Here is the result:
Every holomorphic map from $\mathbb{C}P^1$ into a complex torus is constant.
And what about a holomorphic map from $\mathbb{C}P^n$ into a complex torus?
I have no idea at the moment.. This is the exercise 2.1.4. from Huybrechts book, "Complex geometry"
Any holomorphic mapping from the complex $n$-dimensional complex projective space into a complex $m$-torus is constant.
To see this, recall the following result from the theory of covering spaces. (It essentially is Theorem 4.17. in Forster's Lectures on Riemann Surfaces.)
Theorem. Let $X$ and $Y$ be Hausdorff topological spaces. Let $Z$ be a simply connected, locally path connected and path connected topological space. Let $\pi\colon X\rightarrow Y$ be a (not necessarily surjective) covering map. Then any continuous map $f\colon Z\rightarrow Y$ lifts to a continuous map $\hat{f}\colon Z\rightarrow X$ along $\pi$, i.e. we have $f=\pi\circ\hat{f}$.
Now, let $\Gamma\subsetneq \mathbb{C}^m$ be a lattice in $\mathbb{C}^m$. Let $f\colon \mathbb{CP}^n\rightarrow \mathbb{C}^m/\Gamma$ be a holomorphic mapping into the complex $m$-torus $\mathbb{C}^m/\Gamma$. To apply above theorem to your problem, first check that the quotient map $\pi\colon \mathbb{C}^m\rightarrow \mathbb{C}^m/\Gamma$ is a covering map. For instance, you could show that the group action $\Gamma\times \mathbb{C}^m\rightarrow \mathbb{C}^m;(k,z)\mapsto k+z$ is properly discontinuous. Next, note that the complex $n$-dimensional complex projective space $\mathbb{CP}^n$ is locally path connected (it is even a complex $n$-dimensional manifold) and path connected (it is the image of a path connected space under a continuous map). Additionally, convince yourself that $\mathbb{CP}^n$ is simply connected.
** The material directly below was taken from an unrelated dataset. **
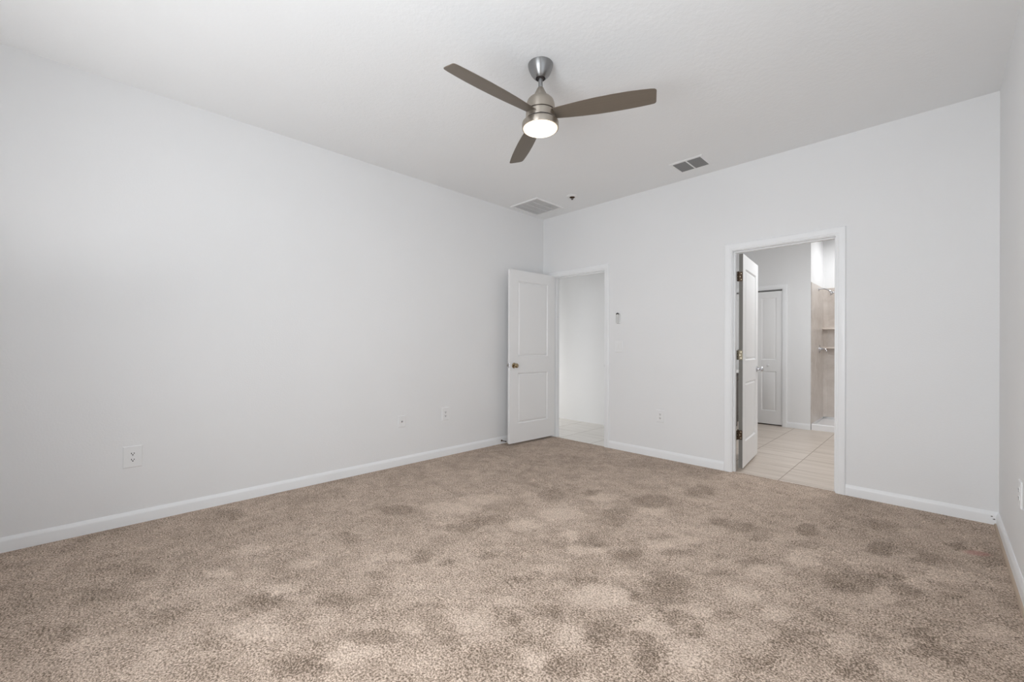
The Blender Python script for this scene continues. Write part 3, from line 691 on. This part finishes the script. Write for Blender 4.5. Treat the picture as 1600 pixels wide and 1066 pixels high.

Now, since holomorphic mappings are in particular continuous, by above theorem, there exists a continuous lift $\hat{f}\colon \mathbb{CP}^n\rightarrow \mathbb{C}^m$ of $f$ along $\pi$. We convince ourselves that $\hat{f}$ is a holomorphic mapping. To see this, let $z\in\mathbb{CP}^n$. Since $\pi$ is a covering map, it is a homeomorphism near $\hat{f}(z)$. Thus, near $\hat{f}(z)$ the quotient map $\pi$ has a local inverse, say $\pi^{-1}$. Since $\pi$ is holomorphic, this inverse is holomorphic. Thus, near $z$ the map $\hat{f}$ is of the form $\pi^{-1}\circ f$. Said differently, locally the map $\hat{f}$ is the composition of holomorphic mappings. Hence, the map $\hat{f}$ is holomorphic.
Next, assume for a contradiction that $\hat{f}$ was non-constant. Then there would exist $i\in\{1,\ldots m\}$ such that the holomorphic function $p_i\circ\hat{f}\colon \mathbb{CP}^n\rightarrow \mathbb{C}$ was non-constant. Here, the function $p_i\colon \mathbb{C}^m\rightarrow \mathbb{C}$ denotes the canonical projection onto the $i$-th coordinate. By the Open mapping theorem for holomorphic functions of several variables (Theorem 3.1. in Laurent-Thiébaut's Holomorphic Function Theory in Several Variables), the function $p_i\circ\hat{f}$ would be an open mapping. Thus, since $\mathbb{CP}^n$ is compact and $p_i\circ\hat{f}$ is continuous, the image of $p_i\circ\hat{f}$ would be closed and open in $\mathbb{C}$. Since $\mathbb{C}$ is connected, this would imply that $p_i\circ\hat{f}$ is surjective. This contradicts the fact that $\mathbb{C}$ is not compact. We conclude that $\hat{f}$, and consequently $f$, is constant.